-- begin --
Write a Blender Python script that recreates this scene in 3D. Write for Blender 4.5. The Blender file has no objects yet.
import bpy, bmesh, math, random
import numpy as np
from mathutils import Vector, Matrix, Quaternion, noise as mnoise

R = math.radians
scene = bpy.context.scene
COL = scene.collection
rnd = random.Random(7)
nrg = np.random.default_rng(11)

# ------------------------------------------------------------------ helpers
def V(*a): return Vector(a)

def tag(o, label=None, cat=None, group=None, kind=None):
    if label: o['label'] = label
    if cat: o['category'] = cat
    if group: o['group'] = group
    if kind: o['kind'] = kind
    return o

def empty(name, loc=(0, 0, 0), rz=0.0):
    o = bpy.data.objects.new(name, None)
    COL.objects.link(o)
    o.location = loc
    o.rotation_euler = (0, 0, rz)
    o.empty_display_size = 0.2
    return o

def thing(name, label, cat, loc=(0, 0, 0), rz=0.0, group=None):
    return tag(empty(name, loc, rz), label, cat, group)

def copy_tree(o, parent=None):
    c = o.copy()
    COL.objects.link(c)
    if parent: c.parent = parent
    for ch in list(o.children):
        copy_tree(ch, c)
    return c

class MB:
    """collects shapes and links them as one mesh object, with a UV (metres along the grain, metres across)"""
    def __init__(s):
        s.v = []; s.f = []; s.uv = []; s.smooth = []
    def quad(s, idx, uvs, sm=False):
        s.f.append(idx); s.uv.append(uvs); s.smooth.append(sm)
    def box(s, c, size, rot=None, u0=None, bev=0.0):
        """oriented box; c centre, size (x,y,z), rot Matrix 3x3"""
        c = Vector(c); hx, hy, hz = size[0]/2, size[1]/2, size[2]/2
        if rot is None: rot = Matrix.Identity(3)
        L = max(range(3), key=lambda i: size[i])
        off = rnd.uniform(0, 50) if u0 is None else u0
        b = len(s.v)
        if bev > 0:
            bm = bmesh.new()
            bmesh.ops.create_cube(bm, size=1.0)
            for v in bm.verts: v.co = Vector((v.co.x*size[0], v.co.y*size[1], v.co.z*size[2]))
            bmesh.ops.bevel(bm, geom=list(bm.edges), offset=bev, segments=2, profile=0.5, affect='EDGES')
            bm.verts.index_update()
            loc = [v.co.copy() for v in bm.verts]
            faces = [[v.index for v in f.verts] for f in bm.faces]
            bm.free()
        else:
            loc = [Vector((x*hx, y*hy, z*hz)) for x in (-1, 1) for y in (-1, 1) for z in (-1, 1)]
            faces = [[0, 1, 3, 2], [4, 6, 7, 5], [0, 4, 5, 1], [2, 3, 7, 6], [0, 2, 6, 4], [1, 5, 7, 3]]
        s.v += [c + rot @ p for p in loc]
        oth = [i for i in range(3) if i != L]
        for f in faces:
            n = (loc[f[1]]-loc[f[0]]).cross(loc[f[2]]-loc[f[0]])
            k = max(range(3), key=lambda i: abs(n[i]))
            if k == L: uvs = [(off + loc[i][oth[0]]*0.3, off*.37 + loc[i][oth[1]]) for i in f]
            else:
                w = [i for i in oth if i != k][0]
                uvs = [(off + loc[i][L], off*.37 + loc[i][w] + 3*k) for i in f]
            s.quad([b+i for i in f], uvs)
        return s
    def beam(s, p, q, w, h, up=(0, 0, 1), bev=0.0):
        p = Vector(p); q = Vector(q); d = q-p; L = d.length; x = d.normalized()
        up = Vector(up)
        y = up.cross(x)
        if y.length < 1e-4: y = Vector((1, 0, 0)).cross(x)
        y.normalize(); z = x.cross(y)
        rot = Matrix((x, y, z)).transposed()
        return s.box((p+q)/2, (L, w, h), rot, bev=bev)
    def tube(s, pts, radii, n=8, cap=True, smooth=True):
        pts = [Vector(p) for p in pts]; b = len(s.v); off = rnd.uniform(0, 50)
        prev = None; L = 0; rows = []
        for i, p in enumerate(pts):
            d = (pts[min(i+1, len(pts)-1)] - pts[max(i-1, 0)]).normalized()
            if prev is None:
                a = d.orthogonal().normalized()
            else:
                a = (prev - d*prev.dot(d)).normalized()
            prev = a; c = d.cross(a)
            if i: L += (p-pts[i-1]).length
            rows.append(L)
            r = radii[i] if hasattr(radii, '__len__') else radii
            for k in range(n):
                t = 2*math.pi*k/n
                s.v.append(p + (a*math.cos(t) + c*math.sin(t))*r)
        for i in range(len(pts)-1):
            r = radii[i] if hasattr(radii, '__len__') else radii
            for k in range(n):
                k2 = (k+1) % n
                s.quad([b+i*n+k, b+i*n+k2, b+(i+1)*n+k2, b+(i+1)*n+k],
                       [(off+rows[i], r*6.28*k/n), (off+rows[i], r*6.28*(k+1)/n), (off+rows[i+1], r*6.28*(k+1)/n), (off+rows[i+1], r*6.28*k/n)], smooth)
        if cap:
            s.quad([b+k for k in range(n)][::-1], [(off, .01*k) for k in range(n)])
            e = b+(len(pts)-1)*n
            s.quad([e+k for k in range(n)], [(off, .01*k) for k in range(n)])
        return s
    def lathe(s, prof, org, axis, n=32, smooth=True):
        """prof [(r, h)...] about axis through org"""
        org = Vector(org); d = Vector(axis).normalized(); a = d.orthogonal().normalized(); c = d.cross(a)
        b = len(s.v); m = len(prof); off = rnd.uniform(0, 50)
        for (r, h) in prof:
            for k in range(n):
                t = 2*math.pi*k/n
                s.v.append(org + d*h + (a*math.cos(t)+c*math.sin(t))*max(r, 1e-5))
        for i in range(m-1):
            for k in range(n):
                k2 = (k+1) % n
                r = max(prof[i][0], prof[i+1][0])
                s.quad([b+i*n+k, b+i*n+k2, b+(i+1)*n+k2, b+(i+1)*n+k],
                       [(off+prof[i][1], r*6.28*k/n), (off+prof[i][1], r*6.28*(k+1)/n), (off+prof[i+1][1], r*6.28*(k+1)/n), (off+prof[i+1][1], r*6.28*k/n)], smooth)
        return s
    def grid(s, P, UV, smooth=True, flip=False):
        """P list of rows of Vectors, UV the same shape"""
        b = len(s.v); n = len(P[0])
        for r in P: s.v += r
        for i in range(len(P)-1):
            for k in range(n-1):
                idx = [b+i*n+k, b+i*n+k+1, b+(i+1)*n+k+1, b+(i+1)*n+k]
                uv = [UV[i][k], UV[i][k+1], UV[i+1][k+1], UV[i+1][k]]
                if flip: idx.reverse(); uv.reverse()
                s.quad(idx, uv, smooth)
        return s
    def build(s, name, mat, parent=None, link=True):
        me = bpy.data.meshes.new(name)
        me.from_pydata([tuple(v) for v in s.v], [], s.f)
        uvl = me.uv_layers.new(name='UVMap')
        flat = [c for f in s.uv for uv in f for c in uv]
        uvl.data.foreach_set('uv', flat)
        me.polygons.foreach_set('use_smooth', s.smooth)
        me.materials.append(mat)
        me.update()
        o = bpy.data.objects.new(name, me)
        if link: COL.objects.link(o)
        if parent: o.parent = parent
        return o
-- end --
▶ _Given exercise_
From the preceding material, extract every line exactly.

▶ _Exercise response_
Write a Blender Python script that recreates this scene in 3D. Write for Blender 4.5. The Blender file has no objects yet.
import bpy, bmesh, math, random
import numpy as np
from mathutils import Vector, Matrix, Quaternion, noise as mnoise

R = math.radians
scene = bpy.context.scene
COL = scene.collection
rnd = random.Random(7)
nrg = np.random.default_rng(11)

# ------------------------------------------------------------------ helpers
def V(*a): return Vector(a)

def tag(o, label=None, cat=None, group=None, kind=None):
    if label: o['label'] = label
    if cat: o['category'] = cat
    if group: o['group'] = group
    if kind: o['kind'] = kind
    return o

def empty(name, loc=(0, 0, 0), rz=0.0):
    o = bpy.data.objects.new(name, None)
    COL.objects.link(o)
    o.location = loc
    o.rotation_euler = (0, 0, rz)
    o.empty_display_size = 0.2
    return o

def thing(name, label, cat, loc=(0, 0, 0), rz=0.0, group=None):
    return tag(empty(name, loc, rz), label, cat, group)

def copy_tree(o, parent=None):
    c = o.copy()
    COL.objects.link(c)
    if parent: c.parent = parent
    for ch in list(o.children):
        copy_tree(ch, c)
    return c

class MB:
    """collects shapes and links them as one mesh object, with a UV (metres along the grain, metres across)"""
    def __init__(s):
        s.v = []; s.f = []; s.uv = []; s.smooth = []
    def quad(s, idx, uvs, sm=False):
        s.f.append(idx); s.uv.append(uvs); s.smooth.append(sm)
    def box(s, c, size, rot=None, u0=None, bev=0.0):
        """oriented box; c centre, size (x,y,z), rot Matrix 3x3"""
        c = Vector(c); hx, hy, hz = size[0]/2, size[1]/2, size[2]/2
        if rot is None: rot = Matrix.Identity(3)
        L = max(range(3), key=lambda i: size[i])
        off = rnd.uniform(0, 50) if u0 is None else u0
        b = len(s.v)
        if bev > 0:
            bm = bmesh.new()
            bmesh.ops.create_cube(bm, size=1.0)
            for v in bm.verts: v.co = Vector((v.co.x*size[0], v.co.y*size[1], v.co.z*size[2]))
            bmesh.ops.bevel(bm, geom=list(bm.edges), offset=bev, segments=2, profile=0.5, affect='EDGES')
            bm.verts.index_update()
            loc = [v.co.copy() for v in bm.verts]
            faces = [[v.index for v in f.verts] for f in bm.faces]
            bm.free()
        else:
            loc = [Vector((x*hx, y*hy, z*hz)) for x in (-1, 1) for y in (-1, 1) for z in (-1, 1)]
            faces = [[0, 1, 3, 2], [4, 6, 7, 5], [0, 4, 5, 1], [2, 3, 7, 6], [0, 2, 6, 4], [1, 5, 7, 3]]
        s.v += [c + rot @ p for p in loc]
        oth = [i for i in range(3) if i != L]
        for f in faces:
            n = (loc[f[1]]-loc[f[0]]).cross(loc[f[2]]-loc[f[0]])
            k = max(range(3), key=lambda i: abs(n[i]))
            if k == L: uvs = [(off + loc[i][oth[0]]*0.3, off*.37 + loc[i][oth[1]]) for i in f]
            else:
                w = [i for i in oth if i != k][0]
                uvs = [(off + loc[i][L], off*.37 + loc[i][w] + 3*k) for i in f]
            s.quad([b+i for i in f], uvs)
        return s
    def beam(s, p, q, w, h, up=(0, 0, 1), bev=0.0):
        p = Vector(p); q = Vector(q); d = q-p; L = d.length; x = d.normalized()
        up = Vector(up)
        y = up.cross(x)
        if y.length < 1e-4: y = Vector((1, 0, 0)).cross(x)
        y.normalize(); z = x.cross(y)
        rot = Matrix((x, y, z)).transposed()
        return s.box((p+q)/2, (L, w, h), rot, bev=bev)
    def tube(s, pts, radii, n=8, cap=True, smooth=True):
        pts = [Vector(p) for p in pts]; b = len(s.v); off = rnd.uniform(0, 50)
        prev = None; L = 0; rows = []
        for i, p in enumerate(pts):
            d = (pts[min(i+1, len(pts)-1)] - pts[max(i-1, 0)]).normalized()
            if prev is None:
                a = d.orthogonal().normalized()
            else:
                a = (prev - d*prev.dot(d)).normalized()
            prev = a; c = d.cross(a)
            if i: L += (p-pts[i-1]).length
            rows.append(L)
            r = radii[i] if hasattr(radii, '__len__') else radii
            for k in range(n):
                t = 2*math.pi*k/n
                s.v.append(p + (a*math.cos(t) + c*math.sin(t))*r)
        for i in range(len(pts)-1):
            r = radii[i] if hasattr(radii, '__len__') else radii
            for k in range(n):
                k2 = (k+1) % n
                s.quad([b+i*n+k, b+i*n+k2, b+(i+1)*n+k2, b+(i+1)*n+k],
                       [(off+rows[i], r*6.28*k/n), (off+rows[i], r*6.28*(k+1)/n), (off+rows[i+1], r*6.28*(k+1)/n), (off+rows[i+1], r*6.28*k/n)], smooth)
        if cap:
            s.quad([b+k for k in range(n)][::-1], [(off, .01*k) for k in range(n)])
            e = b+(len(pts)-1)*n
            s.quad([e+k for k in range(n)], [(off, .01*k) for k in range(n)])
        return s
    def lathe(s, prof, org, axis, n=32, smooth=True):
        """prof [(r, h)...] about axis through org"""
        org = Vector(org); d = Vector(axis).normalized(); a = d.orthogonal().normalized(); c = d.cross(a)
        b = len(s.v); m = len(prof); off = rnd.uniform(0, 50)
        for (r, h) in prof:
            for k in range(n):
                t = 2*math.pi*k/n
                s.v.append(org + d*h + (a*math.cos(t)+c*math.sin(t))*max(r, 1e-5))
        for i in range(m-1):
            for k in range(n):
                k2 = (k+1) % n
                r = max(prof[i][0], prof[i+1][0])
                s.quad([b+i*n+k, b+i*n+k2, b+(i+1)*n+k2, b+(i+1)*n+k],
                       [(off+prof[i][1], r*6.28*k/n), (off+prof[i][1], r*6.28*(k+1)/n), (off+prof[i+1][1], r*6.28*(k+1)/n), (off+prof[i+1][1], r*6.28*k/n)], smooth)
        return s
    def grid(s, P, UV, smooth=True, flip=False):
        """P list of rows of Vectors, UV the same shape"""
        b = len(s.v); n = len(P[0])
        for r in P: s.v += r
        for i in range(len(P)-1):
            for k in range(n-1):
                idx = [b+i*n+k, b+i*n+k+1, b+(i+1)*n+k+1, b+(i+1)*n+k]
                uv = [UV[i][k], UV[i][k+1], UV[i+1][k+1], UV[i+1][k]]
                if flip: idx.reverse(); uv.reverse()
                s.quad(idx, uv, smooth)
        return s
    def build(s, name, mat, parent=None, link=True):
        me = bpy.data.meshes.new(name)
        me.from_pydata([tuple(v) for v in s.v], [], s.f)
        uvl = me.uv_layers.new(name='UVMap')
        flat = [c for f in s.uv for uv in f for c in uv]
        uvl.data.foreach_set('uv', flat)
        me.polygons.foreach_set('use_smooth', s.smooth)
        me.materials.append(mat)
        me.update()
        o = bpy.data.objects.new(name, me)
        if link: COL.objects.link(o)
        if parent: o.parent = parent
        return o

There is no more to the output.